Bereits im Juli, anlässlich des hundertsten Gründungstages der KP, hatte Xi erklärt, seine Partei habe ihr Ziel erreicht, eine Gesellschaft mit gemäßigtem Wohlstand für alle aufzubauen und die extreme Armut zu beseitigen. Außerdem versprach er die „Vereinigung“ mit Taiwan als unvermeidlichen und entscheidenden Teil von Chinas „nationaler Verjüngung“.

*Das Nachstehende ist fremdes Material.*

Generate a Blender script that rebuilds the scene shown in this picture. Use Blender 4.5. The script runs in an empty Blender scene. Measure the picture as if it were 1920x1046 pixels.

Das Narrativ Xis lautet: Unter Mao sei China aufgestanden, unter Deng Xiaoping sei es reich geworden, und unter ihm selbst werde es stark werden. Seine Amtsvorgänger Hu Jintao und Jiang Zemin spielen dabei aus seiner Sicht keine Rolle. Die „FAZ“ schrieb: „Geschichte hat für ihn die Funktion, die Gedanken zu vereinheitlichen. In der Praxis bedeutet das: in der Schule, im Museum, in Büchern, Reden und im Internet wird die immer gleiche Version präsentiert, bis sie jedem im Land als Wahrheit erscheint.“

Chinesischer Präsident Xi Jinping
AP/Ng Han Guan
Xi wandelt auf Maos Spuren

Xi: Neuer Mao oder überbewertet?

Kolportiert wird nun, dass Xi sich nicht mit einer dritten Amtszeit zufriedengeben könnte. Er könnte, wie einst Mao, den Posten des großen Vorsitzenden anstreben – ein Titel der 1982 eigentlich abgeschafft wurde.

John Delury, Historiker an der Yonsei-Universität in Seoul und Mitautor des Buches „Wohlstand and Macht: Chinas langer Marsch ins 21. Jahrhundert“, sagte hingegen, es wäre falsch, bei der Interpretation der Beschlüsse dieser Woche zu viel Gewicht auf Xi zu legen. „Ich fürchte, wir überinterpretieren Xi Jinping und fallen den chinesischen Propagandaagenturen zum Opfer“, sagte Delury gegenüber dem „Guardian“. Nach Deng und Mao sei „die Geschichte der KP vor allem durch wirtschaftliches Wachstum und die zunehmende Rolle Pekings in internationalen Angelegenheiten geprägt – so lässt sich Geschichtliches leichter lösen“.